Le Sénat du parlement polonais, dominé par les conservateurs, a approuvé dans la nuit de vendredi à samedi une réforme controversée de la Cour suprême, en dépit des mises en garde de l'UE, appels de Washington et des manifestations de rue massives.
Des manifestations pendant les débats. Le texte, adopté mercredi par la chambre basse, a été soutenu par 55 sénateurs, contre 23 voix d'opposition. Deux sénateurs se sont abstenus. Tout au long des débats qui ont duré 15 heures, des milliers de manifestants ont protesté dans toute la Pologne contre cette loi qui renforce le contrôle politique sur la Cour Suprême. Après le vote, les manifestants rassemblés devant le Parlement, ont scandé "Honte !", "Traîtres !", "Démocratie !".

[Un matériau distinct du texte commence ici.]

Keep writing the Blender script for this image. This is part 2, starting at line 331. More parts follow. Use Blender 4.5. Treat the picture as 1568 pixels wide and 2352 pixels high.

Pour entrer en vigueur, le texte doit être promulgué par le président Andrzej Duda, lui même issu du parti conservateur Droit et Justice (PiS) de Jaroslaw Kaczynski au pouvoir. Le chef d'État dispose de 21 jours pour signer le texte, y opposer son veto ou, en cas de doute, le soumettre au Tribunal constitutionnel.
L'opposition dénonce un "coup d'État". L'opposition, des organisations de magistrats, le médiateur public et les manifestants ont appelé le président Duda à opposer son veto à cette réforme, ainsi qu'à deux autres réformes adoptées récemment qui, selon eux, accroissent le contrôle du pouvoir exécutif sur le système judiciaire. L'opposition dénonce un "coup d'État", alors que le PiS, présente les réformes comme indispensables pour rationaliser le système judiciaire et combattre la corruption. Il considère la résistance à ces initiatives comme la défense des privilèges et de l'impunité d'une "caste" des juges.
Une inquiétude internationale. Mercredi, la Commission européenne avait sommé Varsovie de "mettre en suspens" ses réformes, agitant la menace de possibles sanctions comme la suspension des droits de vote de la Pologne au sein de l'UE. Tout en soulignant que la Pologne est "un proche allié" de Washington, le département d'État américain a déclaré que les États-Unis étaient "préoccupés" par une législation "qui semble limiter le pouvoir judiciaire et potentiellement affaiblir l'état de droit en Pologne".
"Nous exhortons toutes les parties à assurer qu'aucune réforme judiciaire ne viole la Constitution polonaise ou les obligations juridiques internationales et respecte les principes de l'indépendance de la justice et la séparation des pouvoirs", selon un communiqué.
Troisième réforme controversée. La loi sur la Cour suprême arrive juste après deux autres textes votés le 12 juillet. Le premier porte sur le Conseil national de la Magistrature et stipule que ses membres seront désormais choisis par le Parlement. Le deuxième modifie le régime des tribunaux de droit commun, dont les présidents seront nommés par le ministre de la Justice. Arrivés au pouvoir en octobre 2015, les conservateurs ont entrepris plusieurs réformes radicales. Certaines - telles celles du Tribunal constitutionnel et des médias publics - avaient déjà suscité des critiques de la Commission européenne.